専門教育に固執するとどうしても”正解を求める考え方”に偏りがちだ。ボクたちは専門教育を受けるずっと以前から学校で一つの正解を求める教育を受けてきた。しかし世の中で1つだけの正解がある問題なんて皆無に近いことは誰もがわかっていることだろう。そして一つの正解を追い求めるより、様々な考え方があるのだという世界を知ることによって多様性を理解することも大切なのだということに気づいている人もいる。

自分が見ている一つの方向から見ているよりも色々な角度から見た方が物事の本質は捕らえやすくなる。そして自分がまだ知らない専門分野以外の事柄を広く知って色々な見方ができるようになると、他人の意見を鵜呑みにしないという習慣も身についてくる。社会的に権威ある人の意見だからといってその人の言っていることが必ずしも正しいとは限らない。

ある面では正しいことも別の角度から見ればふさわしくないことはいくらでもある。他人の考えを鵜呑みにしてすぐに信じてしまうのではなく、常に自分の頭で考え、様々な角度から見たたくさんの意見を吟味して自主的に判断することこそが大切なのだと思う。

専門教育ばかりに執心すると、専門外のことを全く知らない非常識な人間が出来上がる。私立の大学入試などは3科目しかないし、当然だが受験生はそれだけを勉強する。”文系”の学部に行こうと思えば数学や理科のことは知らなくてもいいとされる。一方で”理系”に進もうとすれば社会経済や古典の勉強はする必要がない。だからと言って生きていく上でそれらを知らなくてもいいわけではない。
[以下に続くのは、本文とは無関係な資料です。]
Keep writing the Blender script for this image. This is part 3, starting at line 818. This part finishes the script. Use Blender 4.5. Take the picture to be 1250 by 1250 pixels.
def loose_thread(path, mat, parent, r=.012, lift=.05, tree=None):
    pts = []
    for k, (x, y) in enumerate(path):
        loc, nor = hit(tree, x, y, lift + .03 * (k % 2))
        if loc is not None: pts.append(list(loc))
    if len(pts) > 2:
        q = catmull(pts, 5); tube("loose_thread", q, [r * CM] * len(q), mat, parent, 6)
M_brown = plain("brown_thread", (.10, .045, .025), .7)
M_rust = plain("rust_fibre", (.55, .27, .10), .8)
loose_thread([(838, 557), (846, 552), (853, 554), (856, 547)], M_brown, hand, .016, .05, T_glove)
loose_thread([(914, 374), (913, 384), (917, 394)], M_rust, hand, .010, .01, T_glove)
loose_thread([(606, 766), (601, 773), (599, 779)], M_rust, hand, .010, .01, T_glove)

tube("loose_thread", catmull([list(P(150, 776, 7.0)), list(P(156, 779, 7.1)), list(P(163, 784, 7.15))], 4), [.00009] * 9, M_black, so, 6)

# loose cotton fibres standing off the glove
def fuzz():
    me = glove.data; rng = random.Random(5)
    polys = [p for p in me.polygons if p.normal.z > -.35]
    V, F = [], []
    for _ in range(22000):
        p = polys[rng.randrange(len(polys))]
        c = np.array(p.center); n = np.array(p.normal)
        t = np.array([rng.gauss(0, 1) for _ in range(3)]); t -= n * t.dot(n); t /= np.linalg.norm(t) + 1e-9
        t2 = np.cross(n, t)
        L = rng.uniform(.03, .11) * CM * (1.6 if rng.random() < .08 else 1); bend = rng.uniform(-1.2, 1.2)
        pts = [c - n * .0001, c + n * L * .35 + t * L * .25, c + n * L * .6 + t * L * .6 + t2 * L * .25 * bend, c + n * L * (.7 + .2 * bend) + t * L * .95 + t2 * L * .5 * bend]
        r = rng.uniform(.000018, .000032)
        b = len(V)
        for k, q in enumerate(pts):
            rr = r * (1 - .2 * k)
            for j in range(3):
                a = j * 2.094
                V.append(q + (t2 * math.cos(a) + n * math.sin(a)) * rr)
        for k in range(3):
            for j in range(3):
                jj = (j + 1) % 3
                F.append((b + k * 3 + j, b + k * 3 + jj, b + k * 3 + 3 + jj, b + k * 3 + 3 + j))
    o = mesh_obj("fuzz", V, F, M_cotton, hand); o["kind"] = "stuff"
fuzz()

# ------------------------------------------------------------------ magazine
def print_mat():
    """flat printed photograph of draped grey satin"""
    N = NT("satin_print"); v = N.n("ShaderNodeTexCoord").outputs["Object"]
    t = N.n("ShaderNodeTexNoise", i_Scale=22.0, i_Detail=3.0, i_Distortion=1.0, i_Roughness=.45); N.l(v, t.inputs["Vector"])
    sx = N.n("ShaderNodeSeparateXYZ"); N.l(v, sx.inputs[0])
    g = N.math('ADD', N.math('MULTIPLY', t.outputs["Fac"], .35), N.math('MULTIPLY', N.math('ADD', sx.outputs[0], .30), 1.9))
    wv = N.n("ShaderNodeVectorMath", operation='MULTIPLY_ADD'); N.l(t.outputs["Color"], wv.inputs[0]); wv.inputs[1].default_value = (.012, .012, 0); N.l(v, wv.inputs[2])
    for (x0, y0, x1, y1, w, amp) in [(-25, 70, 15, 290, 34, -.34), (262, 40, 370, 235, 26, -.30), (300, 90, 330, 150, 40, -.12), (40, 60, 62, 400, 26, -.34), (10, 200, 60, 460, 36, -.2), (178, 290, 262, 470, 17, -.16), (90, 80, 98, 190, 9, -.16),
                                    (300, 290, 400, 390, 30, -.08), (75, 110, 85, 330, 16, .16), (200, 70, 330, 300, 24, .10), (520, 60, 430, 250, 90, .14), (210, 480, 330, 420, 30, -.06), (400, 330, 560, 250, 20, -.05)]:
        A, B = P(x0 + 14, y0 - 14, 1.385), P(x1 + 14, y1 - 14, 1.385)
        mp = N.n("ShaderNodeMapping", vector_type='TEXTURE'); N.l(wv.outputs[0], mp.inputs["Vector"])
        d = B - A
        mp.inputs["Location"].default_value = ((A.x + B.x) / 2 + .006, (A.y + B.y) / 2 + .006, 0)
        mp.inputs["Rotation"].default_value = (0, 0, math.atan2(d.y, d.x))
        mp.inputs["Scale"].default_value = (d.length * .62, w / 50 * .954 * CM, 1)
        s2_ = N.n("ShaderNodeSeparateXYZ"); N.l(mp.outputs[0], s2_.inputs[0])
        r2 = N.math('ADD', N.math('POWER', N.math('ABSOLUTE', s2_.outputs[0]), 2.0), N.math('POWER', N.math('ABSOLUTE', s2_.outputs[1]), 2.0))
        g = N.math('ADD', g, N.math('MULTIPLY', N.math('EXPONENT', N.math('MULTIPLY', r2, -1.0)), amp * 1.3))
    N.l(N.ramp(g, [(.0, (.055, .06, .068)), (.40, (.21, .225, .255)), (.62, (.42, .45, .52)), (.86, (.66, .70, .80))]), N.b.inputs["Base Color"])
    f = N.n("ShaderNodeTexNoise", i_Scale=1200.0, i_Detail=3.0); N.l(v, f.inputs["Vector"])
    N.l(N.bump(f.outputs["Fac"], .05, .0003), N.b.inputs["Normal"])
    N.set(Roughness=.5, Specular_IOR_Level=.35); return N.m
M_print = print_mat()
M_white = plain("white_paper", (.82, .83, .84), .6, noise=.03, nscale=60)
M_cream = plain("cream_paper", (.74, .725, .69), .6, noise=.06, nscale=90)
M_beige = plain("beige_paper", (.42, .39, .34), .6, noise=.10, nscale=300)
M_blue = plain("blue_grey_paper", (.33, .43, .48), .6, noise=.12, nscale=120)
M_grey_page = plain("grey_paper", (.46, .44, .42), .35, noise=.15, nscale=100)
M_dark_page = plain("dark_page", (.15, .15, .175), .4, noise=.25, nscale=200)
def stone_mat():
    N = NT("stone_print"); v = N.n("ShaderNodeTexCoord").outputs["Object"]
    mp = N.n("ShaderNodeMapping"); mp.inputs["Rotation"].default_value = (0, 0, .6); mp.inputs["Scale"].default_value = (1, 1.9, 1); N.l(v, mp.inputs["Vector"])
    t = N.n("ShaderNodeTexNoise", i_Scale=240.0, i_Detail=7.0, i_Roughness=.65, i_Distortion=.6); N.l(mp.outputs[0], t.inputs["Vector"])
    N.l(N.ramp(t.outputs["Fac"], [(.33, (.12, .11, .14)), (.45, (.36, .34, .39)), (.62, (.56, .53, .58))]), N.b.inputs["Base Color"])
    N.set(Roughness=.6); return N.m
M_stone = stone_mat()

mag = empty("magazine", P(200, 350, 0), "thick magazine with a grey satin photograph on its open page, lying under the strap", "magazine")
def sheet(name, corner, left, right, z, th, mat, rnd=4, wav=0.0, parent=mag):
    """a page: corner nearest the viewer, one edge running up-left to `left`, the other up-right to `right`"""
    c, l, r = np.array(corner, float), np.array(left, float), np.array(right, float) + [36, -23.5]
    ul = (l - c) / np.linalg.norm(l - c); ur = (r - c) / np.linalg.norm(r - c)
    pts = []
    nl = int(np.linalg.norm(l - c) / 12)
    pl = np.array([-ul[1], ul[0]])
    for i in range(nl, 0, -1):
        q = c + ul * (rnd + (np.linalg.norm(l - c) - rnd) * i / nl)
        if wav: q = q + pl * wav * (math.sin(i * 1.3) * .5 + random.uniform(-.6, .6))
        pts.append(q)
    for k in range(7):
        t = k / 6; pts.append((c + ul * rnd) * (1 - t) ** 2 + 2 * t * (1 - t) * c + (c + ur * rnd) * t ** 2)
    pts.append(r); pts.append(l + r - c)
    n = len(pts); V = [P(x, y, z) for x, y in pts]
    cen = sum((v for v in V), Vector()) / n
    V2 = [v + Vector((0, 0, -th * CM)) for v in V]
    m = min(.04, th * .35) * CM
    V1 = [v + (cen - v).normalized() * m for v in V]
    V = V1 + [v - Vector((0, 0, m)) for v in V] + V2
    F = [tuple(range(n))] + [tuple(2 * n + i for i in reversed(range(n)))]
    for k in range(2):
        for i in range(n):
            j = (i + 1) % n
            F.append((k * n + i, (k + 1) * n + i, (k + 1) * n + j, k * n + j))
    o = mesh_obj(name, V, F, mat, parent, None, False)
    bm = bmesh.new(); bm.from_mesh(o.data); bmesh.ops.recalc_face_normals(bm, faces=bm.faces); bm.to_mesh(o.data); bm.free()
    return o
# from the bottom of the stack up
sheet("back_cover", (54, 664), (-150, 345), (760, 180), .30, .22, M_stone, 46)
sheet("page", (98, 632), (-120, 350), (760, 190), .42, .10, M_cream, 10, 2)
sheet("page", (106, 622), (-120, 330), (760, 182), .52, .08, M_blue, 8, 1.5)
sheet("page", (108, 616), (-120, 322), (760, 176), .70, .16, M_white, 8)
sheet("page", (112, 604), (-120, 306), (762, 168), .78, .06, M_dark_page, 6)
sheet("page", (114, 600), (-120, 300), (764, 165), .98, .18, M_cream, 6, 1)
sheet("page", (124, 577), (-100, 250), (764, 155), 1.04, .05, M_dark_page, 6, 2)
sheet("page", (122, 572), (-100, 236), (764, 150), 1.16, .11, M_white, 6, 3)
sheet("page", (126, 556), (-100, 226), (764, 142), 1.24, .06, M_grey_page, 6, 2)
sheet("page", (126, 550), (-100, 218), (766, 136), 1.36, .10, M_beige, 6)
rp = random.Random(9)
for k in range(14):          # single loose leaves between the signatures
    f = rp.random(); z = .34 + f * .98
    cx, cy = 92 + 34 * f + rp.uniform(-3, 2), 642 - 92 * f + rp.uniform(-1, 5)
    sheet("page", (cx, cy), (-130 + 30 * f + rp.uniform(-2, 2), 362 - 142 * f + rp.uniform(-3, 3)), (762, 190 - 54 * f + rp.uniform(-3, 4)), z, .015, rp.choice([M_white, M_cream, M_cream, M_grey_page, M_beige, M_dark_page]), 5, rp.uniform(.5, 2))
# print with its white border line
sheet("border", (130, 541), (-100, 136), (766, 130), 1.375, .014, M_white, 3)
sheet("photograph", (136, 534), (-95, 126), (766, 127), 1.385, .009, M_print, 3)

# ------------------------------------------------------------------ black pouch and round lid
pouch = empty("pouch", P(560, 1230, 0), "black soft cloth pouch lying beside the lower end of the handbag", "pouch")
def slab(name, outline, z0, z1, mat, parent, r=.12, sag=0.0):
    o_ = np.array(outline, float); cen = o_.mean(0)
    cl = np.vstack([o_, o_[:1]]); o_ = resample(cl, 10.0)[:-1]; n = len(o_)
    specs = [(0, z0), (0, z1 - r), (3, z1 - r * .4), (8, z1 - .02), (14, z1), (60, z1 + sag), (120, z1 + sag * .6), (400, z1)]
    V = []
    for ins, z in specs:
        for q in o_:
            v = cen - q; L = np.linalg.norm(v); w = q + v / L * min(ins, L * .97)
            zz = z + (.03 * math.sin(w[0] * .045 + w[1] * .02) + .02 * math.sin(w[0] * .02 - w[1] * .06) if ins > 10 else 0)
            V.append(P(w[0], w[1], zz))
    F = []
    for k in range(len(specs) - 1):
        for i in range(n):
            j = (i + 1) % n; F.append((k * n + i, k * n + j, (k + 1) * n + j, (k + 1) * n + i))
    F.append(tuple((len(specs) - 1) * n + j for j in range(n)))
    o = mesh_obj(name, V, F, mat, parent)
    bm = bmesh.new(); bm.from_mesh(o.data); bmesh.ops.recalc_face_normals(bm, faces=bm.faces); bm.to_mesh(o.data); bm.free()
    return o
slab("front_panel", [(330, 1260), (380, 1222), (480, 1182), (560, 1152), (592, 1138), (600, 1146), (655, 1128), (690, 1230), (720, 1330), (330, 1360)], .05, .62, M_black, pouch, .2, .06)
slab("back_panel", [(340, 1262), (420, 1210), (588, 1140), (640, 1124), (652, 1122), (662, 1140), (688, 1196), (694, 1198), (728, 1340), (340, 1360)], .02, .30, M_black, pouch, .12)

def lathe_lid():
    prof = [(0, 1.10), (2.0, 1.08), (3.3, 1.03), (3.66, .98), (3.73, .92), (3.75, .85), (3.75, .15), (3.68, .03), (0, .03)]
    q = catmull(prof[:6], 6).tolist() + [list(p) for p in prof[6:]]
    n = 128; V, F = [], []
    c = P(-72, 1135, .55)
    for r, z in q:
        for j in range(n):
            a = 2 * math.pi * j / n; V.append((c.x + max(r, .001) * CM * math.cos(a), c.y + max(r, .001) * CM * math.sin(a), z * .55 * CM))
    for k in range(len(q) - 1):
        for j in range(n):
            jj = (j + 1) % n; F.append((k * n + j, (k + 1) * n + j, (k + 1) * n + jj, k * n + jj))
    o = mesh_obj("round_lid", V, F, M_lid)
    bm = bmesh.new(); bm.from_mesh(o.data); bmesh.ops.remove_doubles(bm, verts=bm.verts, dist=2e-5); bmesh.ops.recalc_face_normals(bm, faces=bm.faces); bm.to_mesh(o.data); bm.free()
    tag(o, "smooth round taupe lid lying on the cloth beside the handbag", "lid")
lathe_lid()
理系女子、文系男子というような言葉が流行っている。しかし人生を有意義に過ごそうと思えば文系も理系もない。そうやって人間を2種類に分類しようとすることこそ専門教育だけを大切にしてきた教育の貧困な発想から生み出された発想ではないだろうか。一人の人間が生きていく上では理系も文系もない。”常識”というより物事を考える上での根本的な教養が打ち捨てられているのではないだろうか。